--- START MATERIAL FOR THIS TASK ---

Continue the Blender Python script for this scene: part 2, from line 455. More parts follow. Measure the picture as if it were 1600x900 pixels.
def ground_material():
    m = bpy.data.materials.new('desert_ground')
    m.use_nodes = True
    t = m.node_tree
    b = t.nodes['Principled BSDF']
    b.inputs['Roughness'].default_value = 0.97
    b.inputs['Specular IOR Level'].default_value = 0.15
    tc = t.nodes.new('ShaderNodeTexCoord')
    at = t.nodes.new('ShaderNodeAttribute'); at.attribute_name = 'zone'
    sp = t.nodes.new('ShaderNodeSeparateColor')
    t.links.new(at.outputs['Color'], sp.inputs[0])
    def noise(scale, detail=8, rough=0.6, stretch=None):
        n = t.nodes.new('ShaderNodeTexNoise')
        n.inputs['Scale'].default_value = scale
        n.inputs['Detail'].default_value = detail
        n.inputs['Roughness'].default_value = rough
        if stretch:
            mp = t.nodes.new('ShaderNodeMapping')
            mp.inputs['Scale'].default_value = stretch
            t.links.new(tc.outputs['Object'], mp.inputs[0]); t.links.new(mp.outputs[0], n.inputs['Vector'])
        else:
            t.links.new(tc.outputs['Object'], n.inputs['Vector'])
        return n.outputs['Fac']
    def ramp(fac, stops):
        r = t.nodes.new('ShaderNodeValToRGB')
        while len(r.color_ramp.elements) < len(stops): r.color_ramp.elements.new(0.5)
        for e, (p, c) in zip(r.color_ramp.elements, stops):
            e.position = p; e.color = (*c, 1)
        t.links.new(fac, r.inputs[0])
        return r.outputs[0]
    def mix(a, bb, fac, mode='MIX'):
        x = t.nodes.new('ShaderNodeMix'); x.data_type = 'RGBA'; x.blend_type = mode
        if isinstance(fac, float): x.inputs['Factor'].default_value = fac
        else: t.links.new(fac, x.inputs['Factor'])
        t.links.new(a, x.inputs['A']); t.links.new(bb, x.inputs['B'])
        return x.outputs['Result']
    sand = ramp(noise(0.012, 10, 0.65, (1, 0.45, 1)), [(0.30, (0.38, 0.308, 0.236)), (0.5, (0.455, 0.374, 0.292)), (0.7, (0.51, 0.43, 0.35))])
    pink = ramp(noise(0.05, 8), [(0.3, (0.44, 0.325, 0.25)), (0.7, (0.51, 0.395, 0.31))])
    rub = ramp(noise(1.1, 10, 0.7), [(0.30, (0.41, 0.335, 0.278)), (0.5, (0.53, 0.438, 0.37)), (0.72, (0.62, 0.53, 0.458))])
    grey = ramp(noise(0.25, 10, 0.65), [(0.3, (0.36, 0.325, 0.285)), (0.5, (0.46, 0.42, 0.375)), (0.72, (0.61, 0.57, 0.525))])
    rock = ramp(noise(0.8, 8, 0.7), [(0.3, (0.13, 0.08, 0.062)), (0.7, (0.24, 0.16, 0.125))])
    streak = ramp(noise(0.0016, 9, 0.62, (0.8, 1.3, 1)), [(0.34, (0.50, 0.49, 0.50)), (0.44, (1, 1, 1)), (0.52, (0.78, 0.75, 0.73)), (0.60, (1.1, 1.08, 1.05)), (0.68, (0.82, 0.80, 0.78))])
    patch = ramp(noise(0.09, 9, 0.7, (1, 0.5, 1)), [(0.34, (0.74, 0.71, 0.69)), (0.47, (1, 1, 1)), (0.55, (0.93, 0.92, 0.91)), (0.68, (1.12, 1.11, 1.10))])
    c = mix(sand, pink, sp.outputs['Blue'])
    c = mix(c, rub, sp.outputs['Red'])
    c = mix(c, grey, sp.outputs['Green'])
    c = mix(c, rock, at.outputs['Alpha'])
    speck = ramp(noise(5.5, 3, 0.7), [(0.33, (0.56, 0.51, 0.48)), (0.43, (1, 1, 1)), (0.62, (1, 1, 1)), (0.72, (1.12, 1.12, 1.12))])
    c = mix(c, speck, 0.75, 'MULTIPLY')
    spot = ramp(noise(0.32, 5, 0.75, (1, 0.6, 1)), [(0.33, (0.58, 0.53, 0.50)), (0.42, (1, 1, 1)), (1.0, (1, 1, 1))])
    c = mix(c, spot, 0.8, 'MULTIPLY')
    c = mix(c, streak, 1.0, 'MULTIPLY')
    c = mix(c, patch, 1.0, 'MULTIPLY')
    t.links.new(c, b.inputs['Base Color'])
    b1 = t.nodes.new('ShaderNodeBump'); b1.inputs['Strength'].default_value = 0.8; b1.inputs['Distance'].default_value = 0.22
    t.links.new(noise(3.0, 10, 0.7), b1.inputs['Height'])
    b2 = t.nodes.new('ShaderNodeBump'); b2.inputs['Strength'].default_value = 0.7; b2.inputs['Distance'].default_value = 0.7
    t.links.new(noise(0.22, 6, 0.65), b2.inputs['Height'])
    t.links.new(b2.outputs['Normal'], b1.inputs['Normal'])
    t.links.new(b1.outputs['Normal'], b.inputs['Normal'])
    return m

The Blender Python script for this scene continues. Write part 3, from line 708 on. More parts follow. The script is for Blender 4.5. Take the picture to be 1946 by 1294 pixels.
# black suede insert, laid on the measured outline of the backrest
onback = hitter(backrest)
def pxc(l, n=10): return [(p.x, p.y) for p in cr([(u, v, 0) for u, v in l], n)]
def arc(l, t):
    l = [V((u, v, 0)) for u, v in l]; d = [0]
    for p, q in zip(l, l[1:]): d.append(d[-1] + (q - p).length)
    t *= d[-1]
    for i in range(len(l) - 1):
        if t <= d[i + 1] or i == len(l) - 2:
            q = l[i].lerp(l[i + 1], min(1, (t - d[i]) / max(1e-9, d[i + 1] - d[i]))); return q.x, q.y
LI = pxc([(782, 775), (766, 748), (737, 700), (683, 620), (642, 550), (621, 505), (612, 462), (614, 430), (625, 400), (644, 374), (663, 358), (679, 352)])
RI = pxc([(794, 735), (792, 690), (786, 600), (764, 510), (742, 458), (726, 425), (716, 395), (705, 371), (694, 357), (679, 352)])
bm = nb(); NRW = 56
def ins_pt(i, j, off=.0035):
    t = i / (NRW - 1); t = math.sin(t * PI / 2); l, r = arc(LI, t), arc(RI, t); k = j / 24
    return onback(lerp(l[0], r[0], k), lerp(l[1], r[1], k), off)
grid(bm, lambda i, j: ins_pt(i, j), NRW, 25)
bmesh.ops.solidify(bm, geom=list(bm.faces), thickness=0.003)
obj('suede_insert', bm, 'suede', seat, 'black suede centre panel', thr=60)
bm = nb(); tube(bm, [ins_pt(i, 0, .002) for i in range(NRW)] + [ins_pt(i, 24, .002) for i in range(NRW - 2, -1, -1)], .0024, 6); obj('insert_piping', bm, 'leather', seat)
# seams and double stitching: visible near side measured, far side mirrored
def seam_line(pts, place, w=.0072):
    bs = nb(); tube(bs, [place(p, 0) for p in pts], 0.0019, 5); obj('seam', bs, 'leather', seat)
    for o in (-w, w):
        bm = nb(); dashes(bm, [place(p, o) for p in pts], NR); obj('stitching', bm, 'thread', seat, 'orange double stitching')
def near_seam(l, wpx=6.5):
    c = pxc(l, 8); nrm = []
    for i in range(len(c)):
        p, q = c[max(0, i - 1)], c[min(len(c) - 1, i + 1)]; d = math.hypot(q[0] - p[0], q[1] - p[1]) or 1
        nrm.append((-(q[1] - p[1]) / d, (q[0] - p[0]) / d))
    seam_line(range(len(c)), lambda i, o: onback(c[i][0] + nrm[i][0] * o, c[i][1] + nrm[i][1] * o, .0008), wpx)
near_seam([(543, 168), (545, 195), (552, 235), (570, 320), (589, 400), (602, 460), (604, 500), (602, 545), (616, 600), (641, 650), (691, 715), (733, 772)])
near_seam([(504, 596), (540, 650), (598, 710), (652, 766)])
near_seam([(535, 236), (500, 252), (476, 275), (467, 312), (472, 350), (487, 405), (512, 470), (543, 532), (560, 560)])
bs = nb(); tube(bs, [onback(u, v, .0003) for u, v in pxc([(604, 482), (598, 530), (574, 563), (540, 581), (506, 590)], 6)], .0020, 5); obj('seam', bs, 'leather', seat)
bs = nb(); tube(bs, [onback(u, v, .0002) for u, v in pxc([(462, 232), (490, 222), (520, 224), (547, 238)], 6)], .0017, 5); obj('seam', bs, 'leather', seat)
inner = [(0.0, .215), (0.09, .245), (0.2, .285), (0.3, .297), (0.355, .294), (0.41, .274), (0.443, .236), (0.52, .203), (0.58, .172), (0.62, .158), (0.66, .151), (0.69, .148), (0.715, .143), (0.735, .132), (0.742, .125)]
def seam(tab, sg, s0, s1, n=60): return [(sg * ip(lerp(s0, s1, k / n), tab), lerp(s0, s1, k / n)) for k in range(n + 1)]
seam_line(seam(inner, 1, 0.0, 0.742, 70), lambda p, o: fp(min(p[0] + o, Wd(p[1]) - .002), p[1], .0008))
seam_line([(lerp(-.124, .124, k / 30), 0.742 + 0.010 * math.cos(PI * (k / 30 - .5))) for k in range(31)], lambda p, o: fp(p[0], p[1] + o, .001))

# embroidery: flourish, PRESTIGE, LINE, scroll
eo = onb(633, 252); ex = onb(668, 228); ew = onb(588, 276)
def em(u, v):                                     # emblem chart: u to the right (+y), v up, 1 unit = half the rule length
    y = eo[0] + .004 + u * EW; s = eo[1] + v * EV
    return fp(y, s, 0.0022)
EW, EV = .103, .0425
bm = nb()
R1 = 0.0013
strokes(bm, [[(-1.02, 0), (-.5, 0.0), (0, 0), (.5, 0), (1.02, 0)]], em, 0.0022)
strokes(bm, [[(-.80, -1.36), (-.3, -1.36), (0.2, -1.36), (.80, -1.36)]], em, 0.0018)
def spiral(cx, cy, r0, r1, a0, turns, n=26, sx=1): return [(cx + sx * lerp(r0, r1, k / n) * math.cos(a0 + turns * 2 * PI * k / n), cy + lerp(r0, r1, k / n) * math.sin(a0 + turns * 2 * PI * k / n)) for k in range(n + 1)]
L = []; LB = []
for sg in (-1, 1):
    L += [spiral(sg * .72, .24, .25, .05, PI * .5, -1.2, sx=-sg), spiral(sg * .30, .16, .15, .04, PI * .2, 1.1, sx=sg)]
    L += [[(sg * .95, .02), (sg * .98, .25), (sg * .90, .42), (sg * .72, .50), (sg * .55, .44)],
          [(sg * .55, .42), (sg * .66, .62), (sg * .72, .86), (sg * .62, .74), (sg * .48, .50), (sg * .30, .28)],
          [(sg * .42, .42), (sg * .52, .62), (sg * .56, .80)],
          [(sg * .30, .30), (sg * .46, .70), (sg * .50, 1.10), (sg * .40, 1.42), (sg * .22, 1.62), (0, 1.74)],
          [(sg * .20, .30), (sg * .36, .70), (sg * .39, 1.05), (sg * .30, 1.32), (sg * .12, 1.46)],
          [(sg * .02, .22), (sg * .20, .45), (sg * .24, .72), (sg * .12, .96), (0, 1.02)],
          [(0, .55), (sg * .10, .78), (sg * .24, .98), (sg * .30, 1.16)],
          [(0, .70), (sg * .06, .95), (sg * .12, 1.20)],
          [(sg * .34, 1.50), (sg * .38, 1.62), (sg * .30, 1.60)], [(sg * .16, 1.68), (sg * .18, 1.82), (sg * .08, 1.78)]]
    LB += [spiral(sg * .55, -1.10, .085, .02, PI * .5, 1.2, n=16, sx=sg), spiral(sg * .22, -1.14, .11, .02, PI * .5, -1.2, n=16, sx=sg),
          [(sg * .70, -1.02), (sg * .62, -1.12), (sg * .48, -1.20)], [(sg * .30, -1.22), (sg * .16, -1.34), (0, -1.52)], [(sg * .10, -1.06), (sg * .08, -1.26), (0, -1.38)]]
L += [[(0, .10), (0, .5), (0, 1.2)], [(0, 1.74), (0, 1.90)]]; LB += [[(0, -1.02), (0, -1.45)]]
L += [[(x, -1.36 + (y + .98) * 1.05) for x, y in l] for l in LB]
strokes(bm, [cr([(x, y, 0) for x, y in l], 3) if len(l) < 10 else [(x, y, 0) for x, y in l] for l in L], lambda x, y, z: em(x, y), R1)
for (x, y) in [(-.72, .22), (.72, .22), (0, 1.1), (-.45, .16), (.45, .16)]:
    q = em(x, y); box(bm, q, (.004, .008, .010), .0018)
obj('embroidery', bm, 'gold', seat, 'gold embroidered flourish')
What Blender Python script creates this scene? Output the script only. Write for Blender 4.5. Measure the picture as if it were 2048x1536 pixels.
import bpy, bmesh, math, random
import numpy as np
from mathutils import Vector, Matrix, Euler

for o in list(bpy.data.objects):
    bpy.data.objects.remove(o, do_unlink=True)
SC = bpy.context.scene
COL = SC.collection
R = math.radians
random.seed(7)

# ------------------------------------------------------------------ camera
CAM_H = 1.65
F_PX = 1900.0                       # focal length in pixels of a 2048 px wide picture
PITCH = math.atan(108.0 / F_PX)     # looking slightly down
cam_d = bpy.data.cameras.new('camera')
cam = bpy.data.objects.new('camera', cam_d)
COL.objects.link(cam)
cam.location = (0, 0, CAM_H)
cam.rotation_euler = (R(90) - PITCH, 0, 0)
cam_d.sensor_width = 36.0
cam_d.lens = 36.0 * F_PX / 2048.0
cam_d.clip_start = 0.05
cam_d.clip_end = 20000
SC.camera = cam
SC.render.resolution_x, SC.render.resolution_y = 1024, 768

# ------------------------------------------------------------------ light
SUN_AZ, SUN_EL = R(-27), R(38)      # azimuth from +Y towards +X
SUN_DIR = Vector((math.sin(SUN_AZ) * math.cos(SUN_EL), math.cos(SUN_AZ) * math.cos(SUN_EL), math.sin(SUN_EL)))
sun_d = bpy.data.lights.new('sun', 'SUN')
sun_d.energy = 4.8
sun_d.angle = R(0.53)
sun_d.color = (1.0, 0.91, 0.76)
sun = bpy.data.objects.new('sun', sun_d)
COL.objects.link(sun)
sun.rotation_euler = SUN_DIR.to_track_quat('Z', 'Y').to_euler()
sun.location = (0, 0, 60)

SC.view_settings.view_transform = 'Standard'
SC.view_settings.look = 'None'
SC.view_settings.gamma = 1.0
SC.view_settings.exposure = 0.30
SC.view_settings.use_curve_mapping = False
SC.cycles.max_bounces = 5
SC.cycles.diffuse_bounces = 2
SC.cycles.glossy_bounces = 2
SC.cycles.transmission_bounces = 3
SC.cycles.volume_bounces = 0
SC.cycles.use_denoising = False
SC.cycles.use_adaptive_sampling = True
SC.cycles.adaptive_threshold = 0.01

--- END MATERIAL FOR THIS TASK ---

YOUR GOAL ::
Within the listing above, extract exactly the lines from the line with "What Blender Python" to the line with "from mathutils import Vector, Matrix, Euler", the two named lines included, and no others.

EXERCISE OUTPUT ::
What Blender Python script creates this scene? Output the script only. Write for Blender 4.5. Measure the picture as if it were 2048x1536 pixels.
import bpy, bmesh, math, random
import numpy as np
from mathutils import Vector, Matrix, Euler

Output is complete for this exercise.